Der Krieg in der Ukraine hat diesen Traum nun zerstört. Vielleicht für immer. In der gegenwärtigen Situation könne sie nicht mehr nach Moskau zurück – «auch wenn ich die Stadt, den Tanz und die Menschen dort liebe, die meisten auf jeden Fall». Nach Zürich ist sie quasi im letzten Moment gekommen – als es schon keine Flüge mehr gab: «Ich hoffte innig, dass der Krieg nach ein paar Tagen vorbei ist.» Ein frommer Wunsch.
So packte Laura ihren Minipudel Kathy in eine Tasche, bestieg den Zug nach St. Petersburg – und nahm von dort einen Bus nach Helsinki. Erst in der finnischen Hauptstadt konnte sie ein Flugzeug besteigen. Nun wohnt sie bei ihren Eltern in Wollerau und hält sich mit dem Ensemble des Zürcher Opernhauses fit – wie das auch zwei andere ukrainische Tänzerinnen tun.

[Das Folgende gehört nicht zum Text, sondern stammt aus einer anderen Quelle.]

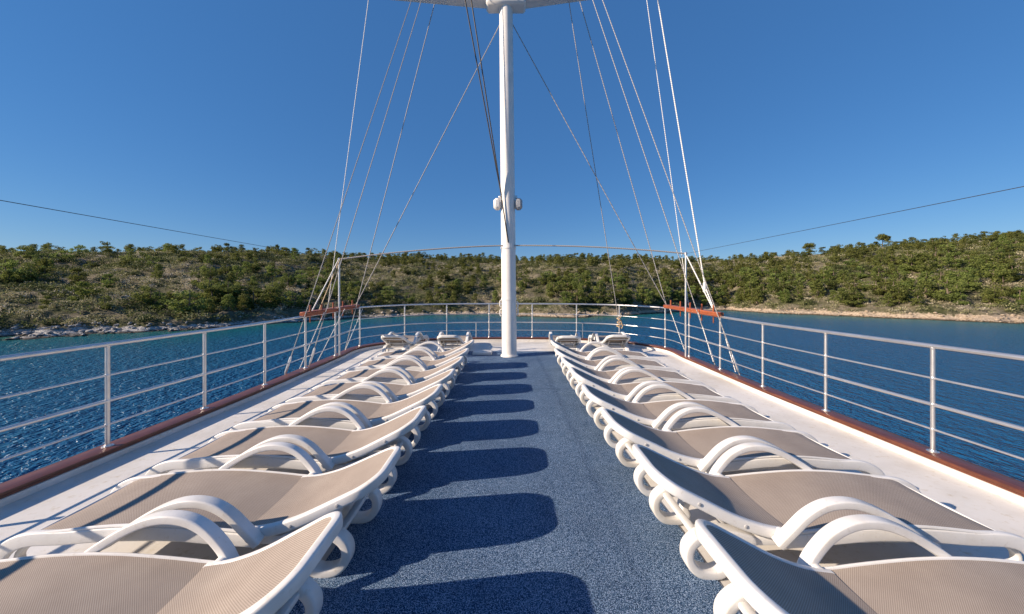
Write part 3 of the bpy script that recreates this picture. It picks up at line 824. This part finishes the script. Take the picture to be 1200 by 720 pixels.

«Ich hatte immer das Gefühl, dass ich eine Russin bin. Doch nun werde ich angefeindet»
Laura Fernandez
Christian Spuck, Ballettchef des Opernhauses Zürich, sagt über Fernandez: «Sie ist gut – und ich würde ihr gerne einen Vertrag geben. Aber die Rollen, die ihr gerecht werden, sind leider schon besetzt. Und in einem Part, der unter ihrem Niveau liegt, möchte ich sie nicht auftreten lassen.» Zur
allgemeinen Situation meint der frühere Tänzer: «Ich habe das Gefühl, dass sich die Geschichte wiederholt. Wir werden in die Zeit des Kalten Kriegs zurückgeworfen.»
Während Spuck von der Politik unkomplizierte finanzielle Unterstützung für die ukrainischen Kulturschaffenden fordert und selber in Berlin am 21. April eine Benefizgala mitorganisierte, muss sich Laura Fernandez neu ausrichten. Sie tut es vorerst in Georgien, wo sie in Tiflis einen Vertrag als Primaballerina erhalten hat.
Nochmal von vorne in Amerika
Doch ihr Blick geht Richtung Westküste der USA. Das San Francisco Ballett bietet ihr eine der momentan raren Chancen in der westlichen Tanzszene. Zwar muss die Schweizerin wieder am unteren Ende der Hierarchie beginnen, doch sie sagt beherzt: «Das ist es mir wert. Ich will meinen Weg nochmals machen.» Auch ihre Eltern sind glücklich. Georgien ist zu nahe an Russland. Laura Fernandez lebt ihren Traum – und träumt von Frieden in der Ukraine. «Dieser Krieg macht keinen Sinn. Am Schluss gibt es nur Verlierer.»
Es sind wahre Worte einer jungen Frau, die in den vergangenen zwei Monaten Dinge erlebt und gesehen hat, mit denen sie nie und nimmer gerechnet hätte. Es sind Dinge aus einem Drama, das auf der Bühne des wahren Lebens stattfindet.